Saturday, September 12, 2009

24th Sunday: "who do you say that I am?”

Isaiah 50, 4-9; Psalm 116; James 2, 14-18; St. Mark 8, 27-35

Brothers and Sisters in Christ,

The Church has pored over the Holy Scriptures for nearly two thousand years, and has received the Old Testament from the Jewish people, who themselves have loved and studied the Word of God from the time of Abraham around 1700 BC. Jesus himself interpreted the Scriptures for us, so that we might fully understand that he is Messiah and Lord. His Lordship is established by his victory over sin in his suffering, Passion, death and Resurrection.

"The Church remains faithful to the interpretation of 'all the Scriptures' that Jesus gave both before and after his Passover: 'Was it not necessary that the Christ should suffer these things and enter into his glory?' (Lk 24:26-27, 44-45) Jesus' sufferings took their historical, concrete form from the fact that he was 'rejected by the elders and the chief priests and the scribes,' who handed 'him to the Gentiles to be mocked and scourged and crucified.'(Mk 8:31; Mt 20:19)" (CCC 572)

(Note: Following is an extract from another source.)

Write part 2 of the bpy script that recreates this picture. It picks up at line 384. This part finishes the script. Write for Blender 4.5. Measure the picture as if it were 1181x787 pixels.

Faith can therefore try to examine the circumstances of Jesus' death, faithfully handed on by the Gospels (Cf. Dei Verbum 19) and illuminated by other historical sources, the better to understand the meaning of the Redemption." (CCC 573)

Our openness to the word of the Scriptures determines how the Lord might reveal himself so as to nurture our relationship with him. Read and ponder the Scriptures daily, particularly hearing with care their proclamation in the sacred Liturgy where Christ truly speaks to us again and again with the desire that we might truly know him.